We also can't understand why these companies don't respect something very important and fundamental to our survival: our own perspective and spirituality. Ours is not any old religion. Our spirituality is precisely the harmony between humans, Mother Earth, space, and nature. When we see the respect to Mother Earth is lost, we feel our roots are touched. And that is what is taken from us. It is like an extermination of our cultural identity, a moral extermination of our historical memory, of our grandmothers and grandfathers and what they have contributed to the development of humanity. This is the harmony of the Maya.

A whole system of life and culture is being destroyed. Scientific data and analysis show one impact, on nature, but to us it is deeper. We feel like this kind of mining represents a destruction of life and culture. So we are denouncing this new system of development, because it is passing over our right to be consulted, which is protected by the International Labor Organization Convention No. 169.

The benefit of mining to Guatemala is about one percent of the earnings generated, and only about half of one percent is for the municipality. So after all the millions and millions are taken out, half of one percent is nothing. And after they are done, they will leave our lands and they will be no longer useful for agriculture.
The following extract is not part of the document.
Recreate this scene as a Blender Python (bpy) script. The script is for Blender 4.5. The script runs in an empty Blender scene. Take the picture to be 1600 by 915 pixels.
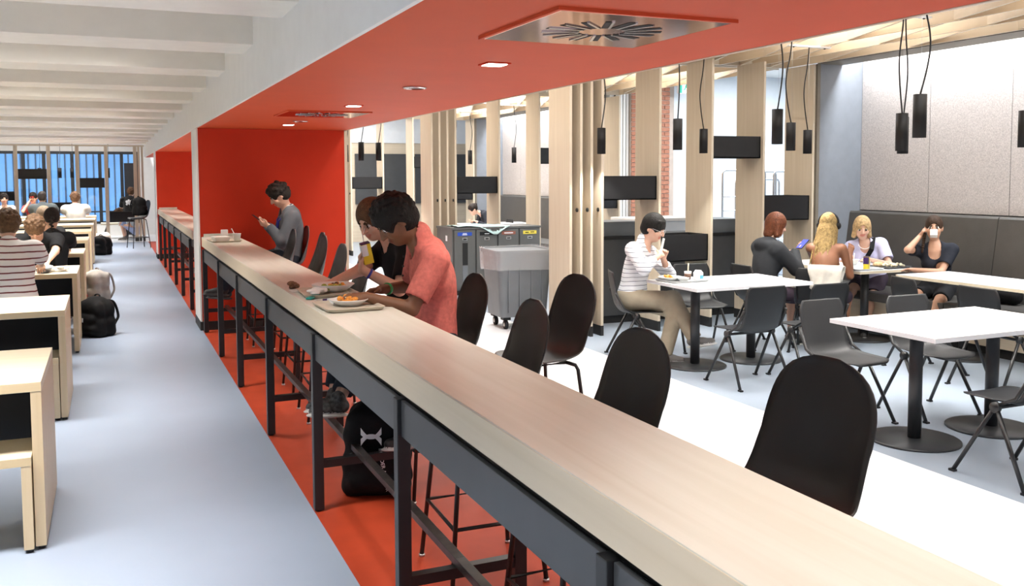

In the case of the Marlin mine, they project 109,000 ounces of gold and silver. With this comes the destruction of 10,000 hectares of land. There will be a lot of Mayan communities unable to survive into the future.

Our struggle going forward as indigenous people directly affected by mining is based on three principles: we will keep struggling so that our cultural rights as indigenous peoples are recognized; under no conditions will we negotiate with the government or companies the principles of lands and territories—we have a territory, and this should be respected; and we have the freedom of self determination about our lands and territories and their resources."

Clash of world views

"We do not have a formal mining code that reflects our world view. Our ministry of energy and mines does not recognize that we have a right to be consulted each time they want to take a product out of our territory. Our government does not take into consideration the priorities of the indigenous people. It does not know about rural poverty and realities and does not understand indigenous peoples.

A high level commission is now developing a mining law. The government is trying to please every sector—using a sort of double discourse. When they speak to us, they say "Oh, you indigenous people, we love you and admire you" and they are going to give us all these things. And when the transnational companies come, they do the same thing. It is selling Guatemala, and keeping a good relationship with everyone while doing it.

The issue is not for them to give us something; the issue is for them to recognize our ancestral rights."